The Amstrad CPC (short for Colour Personal Computer) is an 8-bit home computer created and released by Amstrad. The built-in operating system mainly consists of a BASIC dialect which was developed specifically for the new platform by Locomotive Software.

The CPC has always been very popular in France. In German-speaking countries, it was distributed by Schneider and renamed to Schneider CPC. Magazines and users often call the platform just Amstrad or Schneider.

Games

Models

Amstrad themselves have always been inconsistent as to whether to spell models with a space.

CPC464

The original model has a built-in tape drive and 64 KB RAM.

CPC664

This short-lived model has a built-in 3-inch disk drive and 64 KB RAM.

CPC472

Spain temporarily put an import tax on computers with 64 KB or less RAM. To circumvent it, Amstrad socketed additional 8 KB RAM on the board, but did not actually connect it to anything and wrote a false explanation in the manual.

CPC6128

The most popular model has a built-in 3-inch disk drive and 128 KB RAM.

Music and Sound

The CPC has a General Instrument AY-3-8912 sound chip clocked at 1 Mhz, a Z80 CPU clocked at 4 Mhz, and a timer clocked at 300.481 Hz (six times the screen refresh).

This setup allows up to three square waves from 15–62500 Hz (almost thrice as high as a human can hear) and white noise from 2016–62500 Hz.

Just like the later Game Boy, the CPC has a built-in speaker which outputs all audio in mono, and a 3.5 mm jack to output in stereo.

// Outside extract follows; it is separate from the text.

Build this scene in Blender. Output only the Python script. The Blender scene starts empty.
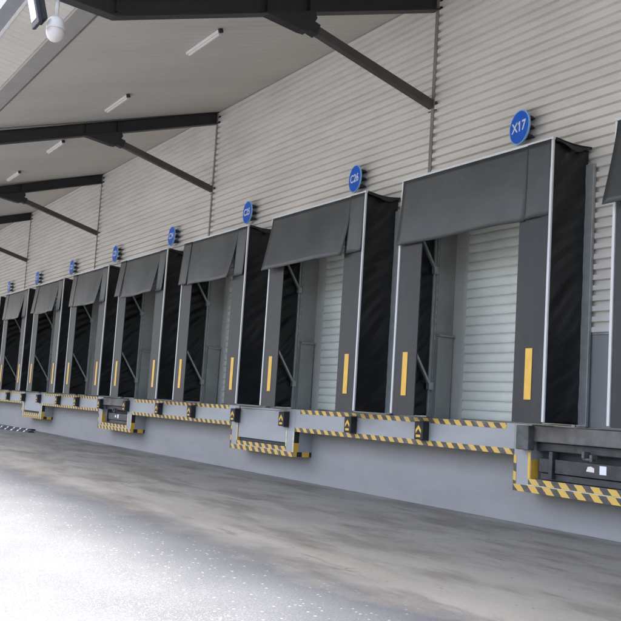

This is possible since the AY-3-891x chip family outputs each channel through its own pin. Similarly to the later Amiga, though, all panning is fixed: Channel A is always hard left, channel B in the middle, and channel C hard right.

Besides audio, the CPC keyboard and joysticks are connected through the AY-3-8912's single I/O port, so if the sound chip is removed, the whole computer will not respond.

Composition

Audio is often programmed in Z80 assembler and synchronized with the screen refresh, causing song tempos to be 94, 125, 150 or 188 BPM rather than anything between. Such soundtracks can be ripped as one AY file. Songs synchronized otherwise must be ripped as multiple YM files.